Three Weekly Workouts

You can swim any stroke to get a good workout, but the President's Council on Physical Fitness recommends workouts of at least 20 minutes at least three times a week. If you are not a trained swimmer, get basic stroke instruction at a fitness center, including proper breathing technique. Always get a physical checkup before starting any new exercise program.

Start Slowly

Begin a swim training program slowly, both in speed and distance, and increase workouts gradually. Warm up with stretches before you get in the pool. Start swimming your easiest stroke. Most swimmers exercise with the basic crawl, but some find the breaststroke easier. Rest at every pool length at first, then increase the number of lengths between pauses as your body adapts.

Interval Increases

Use swim intervals to increase both stamina and lung capacity. Once your body has adapted to a basic swim workout, intersperse intervals of higher intensity. Swim one length as fast as you can, pause, then swim a normal length back. This "overload principle" will gradually accustom your body to working harder.
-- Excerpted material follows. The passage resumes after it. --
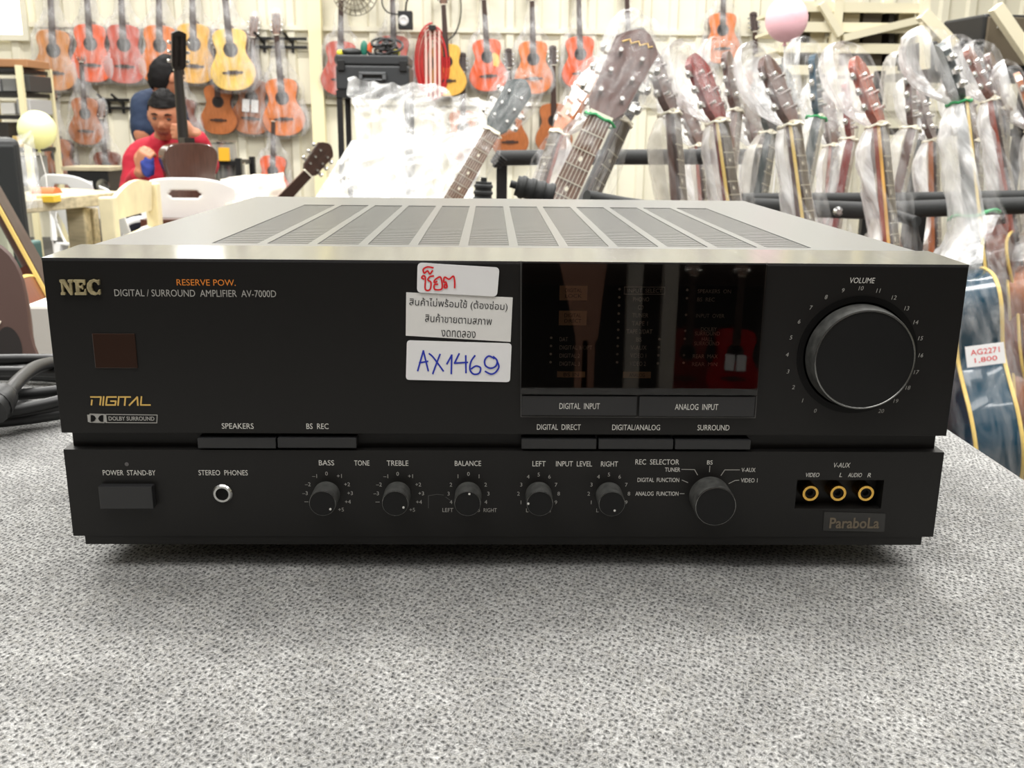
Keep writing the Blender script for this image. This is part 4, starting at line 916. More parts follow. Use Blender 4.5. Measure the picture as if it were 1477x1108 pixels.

Increase the length and intensity of intervals gradually to build stamina.

Breathing

Control your breathing so you take in as much air as possible on each stroke. Build your lung capacity by altering your breathing pattern. Breathe only every other stroke, for instance, as your capacity increases. Do this also in intervals. Breathe every stroke for one length, every other stroke the next. Change strokes to help with breathing -- you may find it easier to breathe on breaststroke, for instance.

Oxygen Uptake

Your aerobic power or maximum oxygen uptake will increase with training. Studies show that training 30 minutes three times a week for six months can increase VO2 max by 15 to 20 percent, but these results can vary widely with age, body size and sex. Men have higher maximums and lower body fat percentages than women.